• [Listing]:
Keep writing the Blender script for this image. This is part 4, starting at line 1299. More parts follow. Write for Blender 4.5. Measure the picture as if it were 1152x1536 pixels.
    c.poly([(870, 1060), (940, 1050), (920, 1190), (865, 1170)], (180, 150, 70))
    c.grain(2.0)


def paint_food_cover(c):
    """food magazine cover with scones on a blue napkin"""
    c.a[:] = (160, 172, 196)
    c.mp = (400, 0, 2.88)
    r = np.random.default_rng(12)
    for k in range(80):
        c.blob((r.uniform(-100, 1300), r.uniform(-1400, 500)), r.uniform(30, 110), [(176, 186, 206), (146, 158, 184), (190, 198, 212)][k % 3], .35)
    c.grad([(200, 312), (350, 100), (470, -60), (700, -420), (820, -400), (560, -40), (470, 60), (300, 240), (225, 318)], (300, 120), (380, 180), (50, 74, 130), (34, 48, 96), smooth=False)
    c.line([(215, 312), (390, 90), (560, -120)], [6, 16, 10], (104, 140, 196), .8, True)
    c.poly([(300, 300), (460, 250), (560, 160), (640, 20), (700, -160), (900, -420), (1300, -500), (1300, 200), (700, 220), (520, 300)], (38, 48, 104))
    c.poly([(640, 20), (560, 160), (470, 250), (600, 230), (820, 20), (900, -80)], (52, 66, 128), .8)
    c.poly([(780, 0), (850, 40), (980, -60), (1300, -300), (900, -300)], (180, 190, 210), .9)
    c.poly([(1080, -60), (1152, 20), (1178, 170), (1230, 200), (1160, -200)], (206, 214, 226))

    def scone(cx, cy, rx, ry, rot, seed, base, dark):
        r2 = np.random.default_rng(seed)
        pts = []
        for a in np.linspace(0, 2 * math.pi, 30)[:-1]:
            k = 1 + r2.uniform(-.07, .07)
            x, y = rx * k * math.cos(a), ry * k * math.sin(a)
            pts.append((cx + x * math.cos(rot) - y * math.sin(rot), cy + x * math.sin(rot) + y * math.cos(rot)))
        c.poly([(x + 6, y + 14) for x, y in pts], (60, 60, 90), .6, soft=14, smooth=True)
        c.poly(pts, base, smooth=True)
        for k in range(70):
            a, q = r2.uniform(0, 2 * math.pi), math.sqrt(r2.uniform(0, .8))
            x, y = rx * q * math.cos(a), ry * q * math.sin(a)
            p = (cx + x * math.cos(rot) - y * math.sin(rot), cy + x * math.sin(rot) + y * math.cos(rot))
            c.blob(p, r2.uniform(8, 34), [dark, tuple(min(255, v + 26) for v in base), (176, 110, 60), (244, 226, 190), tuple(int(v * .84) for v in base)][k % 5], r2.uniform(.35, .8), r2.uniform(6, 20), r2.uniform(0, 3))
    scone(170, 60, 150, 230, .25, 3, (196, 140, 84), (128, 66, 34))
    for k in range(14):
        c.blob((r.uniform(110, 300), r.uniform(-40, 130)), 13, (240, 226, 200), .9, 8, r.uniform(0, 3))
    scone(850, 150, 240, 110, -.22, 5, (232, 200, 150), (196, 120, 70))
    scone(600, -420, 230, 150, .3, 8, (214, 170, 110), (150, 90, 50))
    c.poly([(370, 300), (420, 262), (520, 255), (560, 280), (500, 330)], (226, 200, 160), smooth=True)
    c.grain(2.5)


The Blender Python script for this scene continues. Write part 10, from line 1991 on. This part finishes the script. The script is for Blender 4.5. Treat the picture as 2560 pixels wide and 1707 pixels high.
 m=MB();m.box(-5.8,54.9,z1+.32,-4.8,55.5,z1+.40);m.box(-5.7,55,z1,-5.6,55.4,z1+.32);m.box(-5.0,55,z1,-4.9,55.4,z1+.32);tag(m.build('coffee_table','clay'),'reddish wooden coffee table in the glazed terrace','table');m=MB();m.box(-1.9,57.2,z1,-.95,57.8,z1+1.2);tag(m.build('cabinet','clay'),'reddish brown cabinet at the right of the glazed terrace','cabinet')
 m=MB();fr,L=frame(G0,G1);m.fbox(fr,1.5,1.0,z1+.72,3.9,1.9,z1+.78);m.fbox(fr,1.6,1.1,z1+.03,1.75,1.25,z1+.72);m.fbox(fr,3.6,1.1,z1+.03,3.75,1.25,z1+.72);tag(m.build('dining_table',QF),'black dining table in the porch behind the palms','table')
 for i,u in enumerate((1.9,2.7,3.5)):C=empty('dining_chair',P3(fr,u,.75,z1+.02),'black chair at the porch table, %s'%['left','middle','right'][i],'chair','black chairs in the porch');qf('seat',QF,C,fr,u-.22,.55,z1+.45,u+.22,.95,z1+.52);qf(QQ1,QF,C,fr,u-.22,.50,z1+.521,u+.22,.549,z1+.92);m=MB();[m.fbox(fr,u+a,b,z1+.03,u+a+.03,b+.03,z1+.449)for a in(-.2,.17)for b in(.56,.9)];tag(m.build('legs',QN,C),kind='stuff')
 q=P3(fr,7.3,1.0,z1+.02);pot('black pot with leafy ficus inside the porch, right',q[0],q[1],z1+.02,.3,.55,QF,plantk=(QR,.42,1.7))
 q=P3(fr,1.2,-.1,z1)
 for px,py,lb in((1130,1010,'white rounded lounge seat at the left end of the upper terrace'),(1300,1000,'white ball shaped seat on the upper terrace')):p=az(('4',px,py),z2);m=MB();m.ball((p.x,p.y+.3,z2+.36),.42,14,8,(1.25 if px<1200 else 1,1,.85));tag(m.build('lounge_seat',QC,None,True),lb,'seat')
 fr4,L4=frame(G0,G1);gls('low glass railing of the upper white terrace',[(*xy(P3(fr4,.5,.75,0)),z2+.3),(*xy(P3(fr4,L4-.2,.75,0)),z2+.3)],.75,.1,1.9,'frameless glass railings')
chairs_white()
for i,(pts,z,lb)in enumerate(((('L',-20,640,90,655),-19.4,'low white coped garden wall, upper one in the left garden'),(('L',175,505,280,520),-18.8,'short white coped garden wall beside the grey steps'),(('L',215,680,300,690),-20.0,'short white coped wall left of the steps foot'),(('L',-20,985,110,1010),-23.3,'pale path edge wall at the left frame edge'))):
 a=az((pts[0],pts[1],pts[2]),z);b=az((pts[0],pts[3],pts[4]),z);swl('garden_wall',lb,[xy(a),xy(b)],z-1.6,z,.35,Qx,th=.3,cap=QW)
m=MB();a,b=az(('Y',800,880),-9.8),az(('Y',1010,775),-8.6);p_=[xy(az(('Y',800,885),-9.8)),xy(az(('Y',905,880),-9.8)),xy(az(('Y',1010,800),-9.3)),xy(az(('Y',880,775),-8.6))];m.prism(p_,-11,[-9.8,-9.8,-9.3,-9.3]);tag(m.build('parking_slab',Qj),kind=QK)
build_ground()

• [Written instruction]:
Repeat exactly the lines from the first line of the records above through the line containing "c.grain(2.0)", both included, and nothing else.

• [The completed task]:
Keep writing the Blender script for this image. This is part 4, starting at line 1299. More parts follow. Write for Blender 4.5. Measure the picture as if it were 1152x1536 pixels.
    c.poly([(870, 1060), (940, 1050), (920, 1190), (865, 1170)], (180, 150, 70))
    c.grain(2.0)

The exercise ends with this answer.